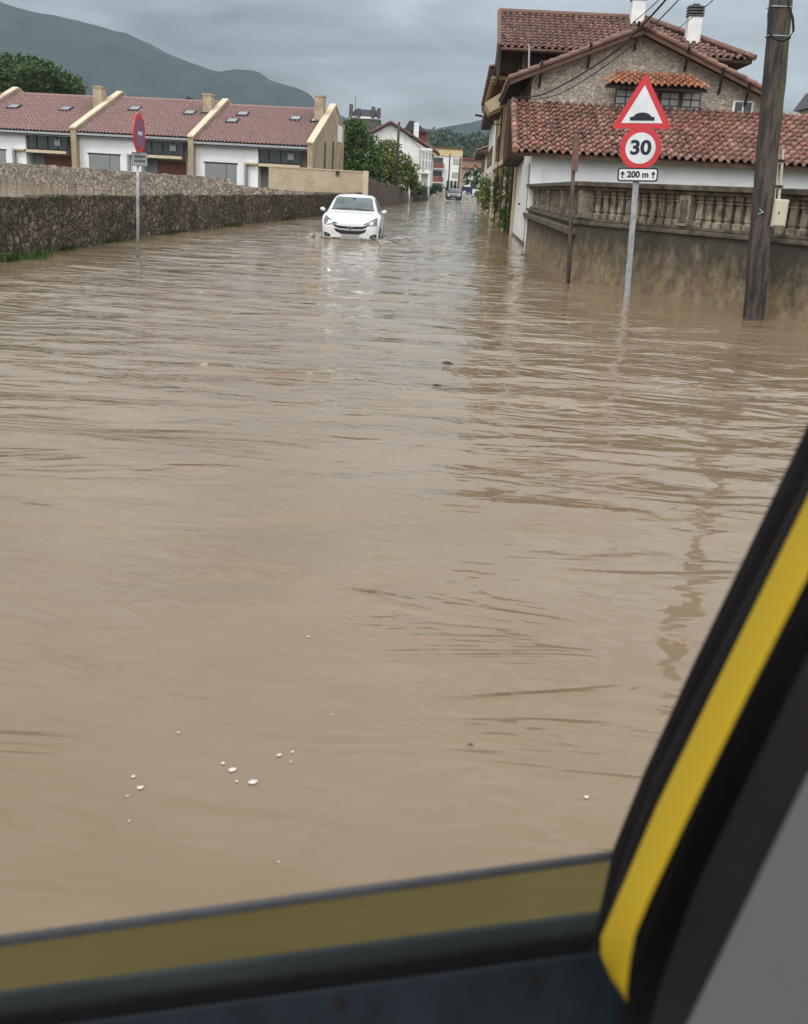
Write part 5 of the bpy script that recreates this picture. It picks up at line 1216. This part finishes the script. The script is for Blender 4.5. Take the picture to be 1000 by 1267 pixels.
for k in range(760):
    x = rnd.uniform(-75, 60); y = rnd.uniform(380, 632)
    if k > 520: y = rnd.uniform(596, 632)
    if k > 700: x = rnd.uniform(-52, 30); y = rnd.uniform(610, 625)
    b = hz(x, y); r_ = rnd.uniform(2.6, 5.2); h_ = r_*rnd.uniform(.9, 1.4); tone = rnd.random()*30
    for q in range(34):
        while True:
            d_ = Vector((rnd.gauss(0, 1), rnd.gauss(0, 1), rnd.gauss(0, 1)))
            if d_.length > .01: break
        d_.normalize(); p = Vector((x+d_.x*r_*rnd.uniform(.6, 1), y+d_.y*r_*.8, b+h_*.7+d_.z*h_*rnd.uniform(.7, 1)))
        a = Vector((rnd.uniform(-1, 1), rnd.uniform(-1, 1), rnd.uniform(-.6, .6))).normalized()*1.25; c = a.cross(Vector((rnd.uniform(-1, 1), rnd.uniform(-1, 1), rnd.uniform(-1, 1)))).normalized()*.9
        fo.q([p-a, p+c, p+a, p-c], (tone+rnd.random()*.5+.01, .5))
tag(fo.build('forest', 'forest'), 'distant dark wooded hill above the roofs at the end of the street', 'forest', kind='stuff')
t = thing('distant_house', (at(998, 140, 60).x, 60, 1), 'corner of a grey-roofed house showing at the right edge, above the tiled roof', 'house')
a = at(1006, 134, 60); MB().box((a.x+.1, 60, .5), (a.x+6, 66, a.z)).build('wall', 'plaster_white', t)
MB().prism([(a.x-.3, 59.6, a.z), (a.x+6.3, 59.6, a.z), (a.x+5, 62, a.z+1.2), (a.x+1, 62, a.z+1.2)], (0, 3, 0)).build('roof', 'slate', t)

# ------------------------------------------------------------------ the vehicle door we look out of
vd = thing('vehicle_door', dep(700, 1150, .85), 'dark vehicle door in the foreground with a half-lowered tinted window and a yellow grab rail', 'vehicle door')
ORG[vd.name] = vd.location.copy()
def slab(pts, d, th, name, m, par=None, bevel=.002):
    """bar whose face is given by photo points at depth d (or per-point depths), th metres thick away from us"""
    P3 = [dep(p[0], p[1], p[2] if len(p) > 2 else d) for p in pts]
    return MB().prism(P3, F*th).build(name, m, par or vd, bevel=bevel)
gm = D.materials.new('tinted_glass'); gm.use_nodes = True; n = gm.node_tree.nodes; l = gm.node_tree.links; n.clear()
o_ = n.new('ShaderNodeOutputMaterial'); tr = n.new('ShaderNodeBsdfTransparent'); gl = n.new('ShaderNodeBsdfGlossy'); df = n.new('ShaderNodeBsdfDiffuse'); m1 = n.new('ShaderNodeMixShader'); m2 = n.new('ShaderNodeMixShader')
tr.inputs[0].default_value = (.67, .68, .52, 1); gl.inputs['Roughness'].default_value = .03; m1.inputs[0].default_value = .05
nz = n.new('ShaderNodeTexNoise'); nz.inputs['Scale'].default_value = 9; tcn = n.new('ShaderNodeTexCoord'); l.new(tcn.outputs['Object'], nz.inputs['Vector'])
mrn = n.new('ShaderNodeMapRange'); mrn.inputs[1].default_value = .3; mrn.inputs[2].default_value = .7; mrn.inputs[3].default_value = .04; mrn.inputs[4].default_value = .14; l.new(nz.outputs[0], mrn.inputs[0])
df.inputs[0].default_value = (.10, .10, .055, 1)
l.new(tr.outputs[0], m1.inputs[1]); l.new(gl.outputs[0], m1.inputs[2]); l.new(mrn.outputs[0], m2.inputs[0]); l.new(m1.outputs[0], m2.inputs[1]); l.new(df.outputs[0], m2.inputs[2]); l.new(m2.outputs[0], o_.inputs[0])
M['tinted_glass'] = gm
slab([(-120, 1184), (780, 1060), (752, 1150), (-120, 1262)], .92, .003, 'window_glass', 'tinted_glass', bevel=0)
slab([(-120, 1175), (775, 1051), (772, 1064), (-120, 1190)], .905, .005, 'glass_edge', 'glass_edge', bevel=.003)
slab([(-120, 1244), (760, 1126), (756, 1152), (-120, 1274)], .88, .006, 'outer_seal', 'seal_teal', bevel=.005)
slab([(-120, 1271), (760, 1150), (760, 1186), (-120, 1310)], .84, .006, 'inner_seal', 'trim_black', bevel=.004)
slab([(-150, 1300), (790, 1172), (850, 1500), (-150, 1500)], .80, .004, 'door_panel', 'door_blue', bevel=.008)
sc_ = MB()
for (px, py) in ((120, 1262), (420, 1219), (660, 1186)):
    c_ = dep(px, py+22, .80); sc_.tube([c_, c_-F*.003], .0045, 14)
sc_.build('panel_screws', 'trim_charcoal', D.objects['door_panel'])
# window frame, the diagonal
slab([(1092, 320), (1150, 420), (900, 960), (800, 1190), (800, 1300), (690, 1300), (735, 1174), (762, 1052), (800, 958), (860, 826), (930, 680), (1000, 534)], .82, .012, 'window_frame', 'trim_black', bevel=.004)
slab([(1106, 370), (1120, 395), (840, 960), (760, 1180), (744, 1176), (775, 1060), (812, 965), (900, 792), (1000, 592)], .805, .012, 'frame_lip', 'trim_charcoal', bevel=.003)
# yellow grab rail: a capsule-ended tube
def cap_tube(p0, p1, r, name, m, cap0=True):
    d_ = (p1-p0).normalized(); P_, R_ = [], []
    if cap0:
        for k in range(6):
            a_ = pi/2*k/6; P_.append(p0+d_*r*(1-cos(a_))); R_.append(max(.0008, r*sin(a_)))
    P_ += [p0+d_*r, p1]; R_ += [r, r]
    return MB().tube(P_, R_, 24).build(name, m, vd, smooth=True)
Lp = [(1110, 400), (1000, 632), (910, 815), (820, 1000), (772, 1112), (748, 1168), (748, 1192), (757, 1212), (767, 1224)]
Rp = [(1158, 412), (990, 730), (924, 860), (858, 995), (806, 1104), (786, 1152), (780, 1182), (776, 1206), (771, 1225)]
mb = MB(); rows = []; NU = 12
for (l_, r_) in zip(Lp, Rp):
    a, b = dep(l_[0], l_[1], .70), dep(r_[0], r_[1], .56); row = []
    for i in range(NU+1):
        u = i/NU; row.append(a.lerp(b, u)-F*(.016*sin(pi*u)**.8)*min(1, (b-a).length/.14+.2))
    rows.append(row)
for r0_, r1_ in zip(rows, rows[1:]):
    for i in range(NU): mb.q([r0_[i], r0_[i+1], r1_[i+1], r1_[i]])
    mb.q([r0_[0], r1_[0], r1_[0]+F*.012, r0_[0]+F*.012]); mb.q([r0_[NU], r1_[NU], r1_[NU]+F*.012, r0_[NU]+F*.012]); mb.q([r0_[0]+F*.012, r0_[NU]+F*.012, r1_[NU]+F*.012, r1_[0]+F*.012])
gr_ = mb.build('grab_rail', 'rail_yellow', vd, smooth=True)
bm = bmesh.new(); bm.from_mesh(gr_.data); bmesh.ops.remove_doubles(bm, verts=bm.verts, dist=1e-5); bmesh.ops.recalc_face_normals(bm, faces=bm.faces)
for e_ in bm.edges:
    if len(e_.link_faces) == 2 and e_.calc_face_angle() > .9: e_.smooth = False
bm.to_mesh(gr_.data); bm.free()
# pillar trim and seat-side panel
slab([(1130, 560), (1300, 560), (1300, 1400), (740, 1400), (782, 1200), (822, 1100), (905, 905), (1000, 735)], .76, .005, 'pillar_channel', 'trim_black', bevel=.001)
slab([(1120, 640), (1300, 640), (1300, 1400), (770, 1400), (820, 1215), (862, 1100), (1000, 812)], .62, .004, 'pillar_trim', 'pillar_brown', bevel=.0015)
slab([(1120, 760), (1500, 760), (1500, 1450), (770, 1450), (852, 1268), (1000, 962)], .54, .003, 'side_panel', 'trim_grey', bevel=.001)

# ------------------------------------------------------------------ damp air
hzm = D.materials.new('damp_air'); hzm.use_nodes = True; n = hzm.node_tree.nodes; l = hzm.node_tree.links; n.clear()
o_ = n.new('ShaderNodeOutputMaterial'); pv = n.new('ShaderNodeVolumePrincipled'); pv.inputs['Density'].default_value = .00013; pv.inputs['Color'].default_value = (.72, .84, .95, 1); pv.inputs['Anisotropy'].default_value = 0
l.new(pv.outputs[0], o_.inputs['Volume']); M['haze'] = hzm
hb = MB().box((-2560, -450, -8), (2560, 2360, 420)).build('haze', 'haze'); tag(hb, kind='stuff')
print('objects', len(D.objects))
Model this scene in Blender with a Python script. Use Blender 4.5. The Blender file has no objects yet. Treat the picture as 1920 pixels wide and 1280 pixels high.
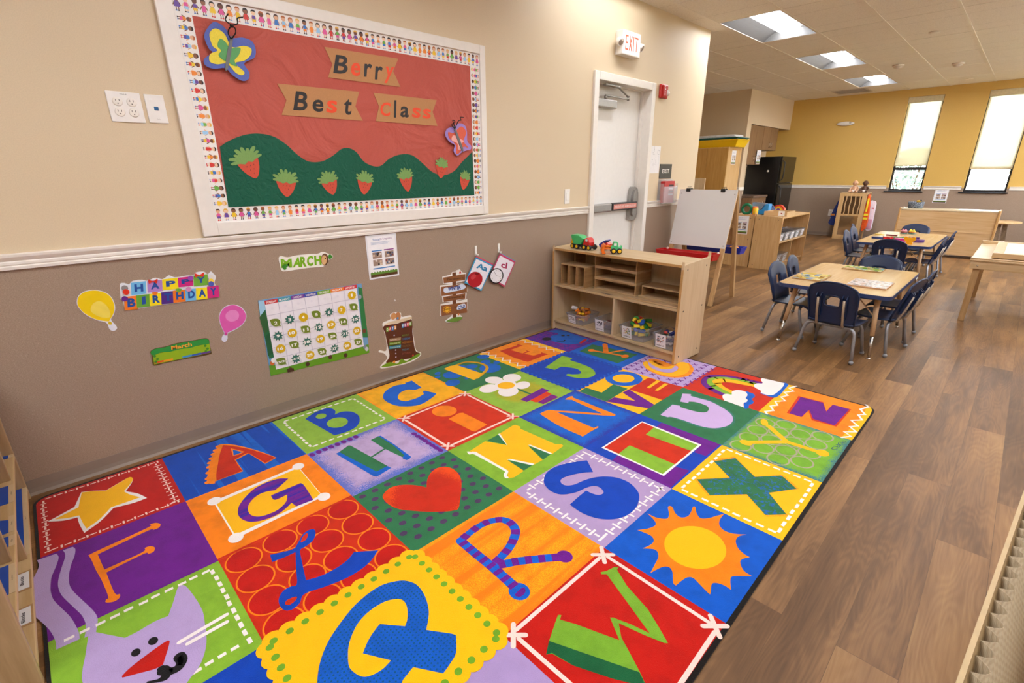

Your task:
Pictures excluded, repeat the records exactly from their opening line through the line containing "0)).build('roof', 'slate', t)".

Response below:
Write part 5 of the bpy script that recreates this picture. It picks up at line 1216. This part finishes the script. The script is for Blender 4.5. Take the picture to be 1000 by 1267 pixels.
for k in range(760):
    x = rnd.uniform(-75, 60); y = rnd.uniform(380, 632)
    if k > 520: y = rnd.uniform(596, 632)
    if k > 700: x = rnd.uniform(-52, 30); y = rnd.uniform(610, 625)
    b = hz(x, y); r_ = rnd.uniform(2.6, 5.2); h_ = r_*rnd.uniform(.9, 1.4); tone = rnd.random()*30
    for q in range(34):
        while True:
            d_ = Vector((rnd.gauss(0, 1), rnd.gauss(0, 1), rnd.gauss(0, 1)))
            if d_.length > .01: break
        d_.normalize(); p = Vector((x+d_.x*r_*rnd.uniform(.6, 1), y+d_.y*r_*.8, b+h_*.7+d_.z*h_*rnd.uniform(.7, 1)))
        a = Vector((rnd.uniform(-1, 1), rnd.uniform(-1, 1), rnd.uniform(-.6, .6))).normalized()*1.25; c = a.cross(Vector((rnd.uniform(-1, 1), rnd.uniform(-1, 1), rnd.uniform(-1, 1)))).normalized()*.9
        fo.q([p-a, p+c, p+a, p-c], (tone+rnd.random()*.5+.01, .5))
tag(fo.build('forest', 'forest'), 'distant dark wooded hill above the roofs at the end of the street', 'forest', kind='stuff')
t = thing('distant_house', (at(998, 140, 60).x, 60, 1), 'corner of a grey-roofed house showing at the right edge, above the tiled roof', 'house')
a = at(1006, 134, 60); MB().box((a.x+.1, 60, .5), (a.x+6, 66, a.z)).build('wall', 'plaster_white', t)
MB().prism([(a.x-.3, 59.6, a.z), (a.x+6.3, 59.6, a.z), (a.x+5, 62, a.z+1.2), (a.x+1, 62, a.z+1.2)], (0, 3, 0)).build('roof', 'slate', t)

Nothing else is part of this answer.